Murat wartete vor dem Haus. Seine erste Frage: «Habt ihr den Whisky?» Seine zweite Frage: «Wie lange seid ihr an der Galata im Stau gestanden?»
Unter der Türe erschien plötzlich ein kleine, schwarz gekleidete Frau. Sie lächelte Innocent freundlich zu und der alte Herzensbrecher schlauchte sich sofort in ihr Herz: «Ich bin Murats Mutter», erklärte sie in bestem Englisch. Sie blickte ihren Sohn streng an: «Was lässt du die Leute hier draussen stehen, haben sie auf der Galatabrücke nicht lange genug warten müssen?! Herzlich willkommen, die Herren... es gibt frische Baklava!»

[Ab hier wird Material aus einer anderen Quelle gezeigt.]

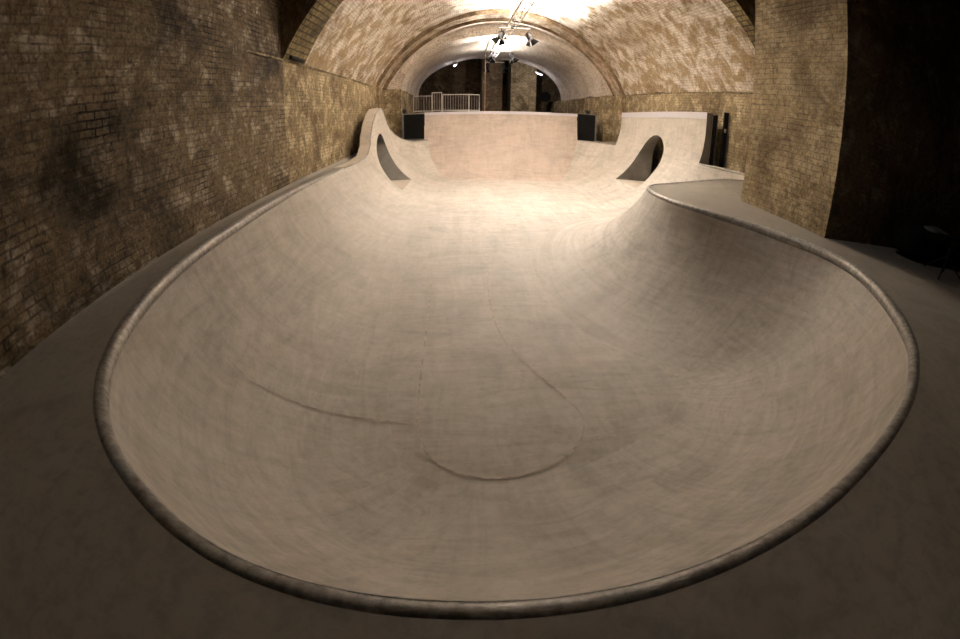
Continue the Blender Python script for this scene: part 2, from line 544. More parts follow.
# far run
QX0, QX1, QZ = -1.62, 6.05, 1.65
st2 = []
xs = sorted(set([round(-2.8 + 0.1 * i, 3) for i in range(101)] + [QX0, QX0 + 0.0001, QX1, QX1 + 0.0001]))
def qtop(x):
    return 1.59 + 0.13 * (x - QX0) / (QX1 - QX0)
for x in xs:
    q = QX0 + 0.00005 < x < QX1 + 0.00005
    hd = 0.24 + 0.12 * smooth(-1, 6, x)
    st2.append(station((x, 21.8), Vector((0, -1)), 3.0, hd, qtop(x) if q else hd - 0.1, x))

NP = 40
def sheet(stations, holes=()):
    vs, uv, fs = [], [], []
    for k in stations:
        # heights: vertical part then the arc down to (a hair under) the floor
        zs = []
        top = k.top
        a0 = 0.0 if top >= k.zc else math.asin(min(1, (k.zc - top) / k.R))
        nv = 8
        if top > k.zc:
            for j in range(nv):
                zs.append(top + (k.zc - top) * j / nv)
        else:
            # keep the row count equal
            zs += [k.zc - k.R * math.sin(a0 + (math.pi / 2 - a0) * 0.02 * j / nv) for j in range(nv)]
            a0 = a0 + (math.pi / 2 - a0) * 0.02
        for j in range(NP + 1):
            a = a0 + (math.pi / 2 - a0) * j / NP
            zs.append(k.zc - k.R * math.sin(a))
        l = 0
        prev = None
        for z in zs:
            P = k.at(z)
            if prev:
                l += math.dist(P, prev)
            prev = P
            vs.append(P)
            uv.append((k.s, top - l))
    R = NP + 1 + 8
    def f(P):
        return min([9.0] + [h(P) for h in holes])
    F = [f(P) for P in vs] if holes else None
    def vcut(a, b):
        t = F[a] / (F[a] - F[b])
        A, Bv = vs[a], vs[b]
        vs.append(tuple(A[i] + (Bv[i] - A[i]) * t for i in range(3)))
        uv.append(tuple(uv[a][i] + (uv[b][i] - uv[a][i]) * t for i in range(2)))
        F.append(0.0)
        return len(vs) - 1
    cache = {}
    def vc(a, b):
        key = (min(a, b), max(a, b))
        if key not in cache:
            cache[key] = vcut(*key)
        return cache[key]
    for i in range(len(stations) - 1):
        if math.dist(stations[i].p, stations[i + 1].p) < 0.002:
            continue
        for j in range(R - 1):
            a, b, c, d = i * R + j, (i + 1) * R + j, (i + 1) * R + j + 1, i * R + j + 1
            if F is None or min(F[a], F[b], F[c], F[d]) >= 0:
                fs.append((a, d, c, b))
                continue
            if max(F[a], F[b], F[c], F[d]) <= 0:
                continue
            poly = []
            q = (a, d, c, b)
            for u, v in zip(q, q[1:] + q[:1]):
                if F[u] >= 0:
                    poly.append(u)
                if (F[u] > 0) != (F[v] > 0) and F[u] != 0 and F[v] != 0:
                    poly.append(vc(u, v))
            if len(poly) >= 3:
                fs.append(tuple(poly))
    return vs, uv, fs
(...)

Als wir dann auf dem kleinen Terrässchen sassen und zu unsern Füssen die Schiffe wie üppig beleuchtete Weihnachtsbäume vorbeischaukelten, als der Halbmond noch einen draufgab und seine volle, silberne Bahn auf die pechschwarze Meeresstrasse warf, da kam selbst Innocents ­stabiles Gemüt ins Schaukeln: «Hier war ich zur goldenen ­Hochzeit meiner lieben Eltern», ­schnüffelte er zu Murats Mutter.

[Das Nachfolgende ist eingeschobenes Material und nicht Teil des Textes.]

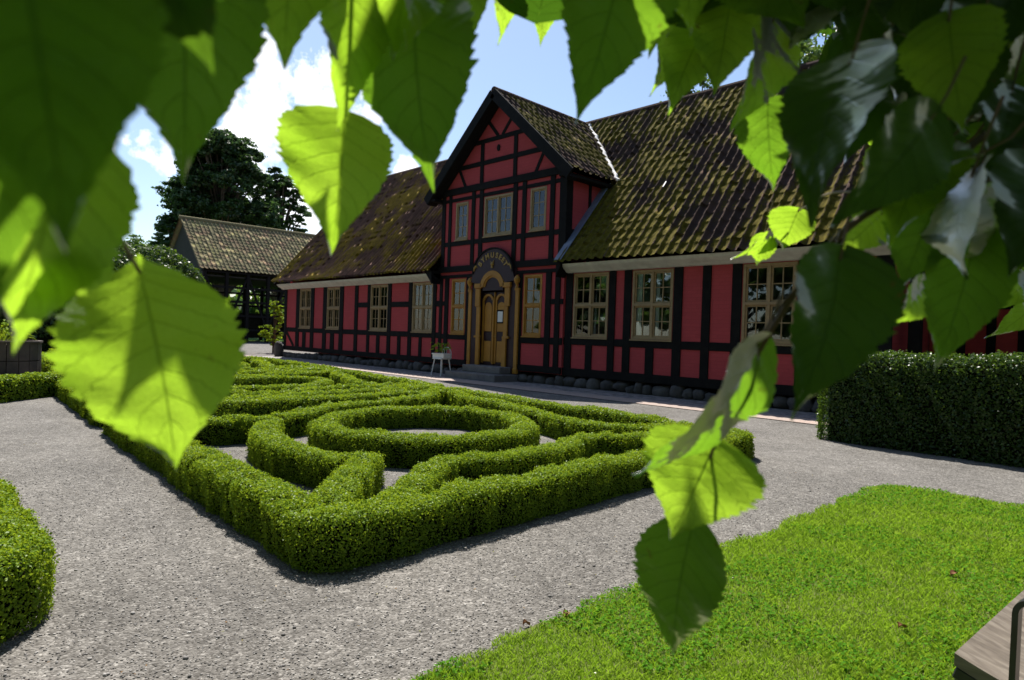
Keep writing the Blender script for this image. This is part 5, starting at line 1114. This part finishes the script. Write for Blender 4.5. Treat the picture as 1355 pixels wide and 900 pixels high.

«Ehre der Seele ihrer Mutter», sagte diese. Die Seele des Vaters liess sie unerwähnt irgendwo schweben. Dann zeigte sie auf die Brücke, auf der Hunderte von Autolichtern in die Nacht leuchteten: «Das alles verdanken wir der weisen Voraussicht unserer Bezmialem, der Sultan-Mutter.» Schliesslich schaute sie stirnrunzelnd auf die beiden Whisky-Flaschen vor Innocent: «Das würde ihre Frau Mamma aber nicht gerne sehen!» Kurzerhand annektierte sie die beiden Hochprozentigen. Und blickte ihren Sohn strafend an: «Wo ist der Stoff?!» Kleinlaut händigte auch der ihr die Dutyfree-Tüten mit den fünf Malzwhiskys ab. Ich weiss nicht, was Murats Mutter damit anstellte. Aber sicher ist, dass die Sultan-Mutter eine gute Vor­reiterin für türkische Frauenpower war.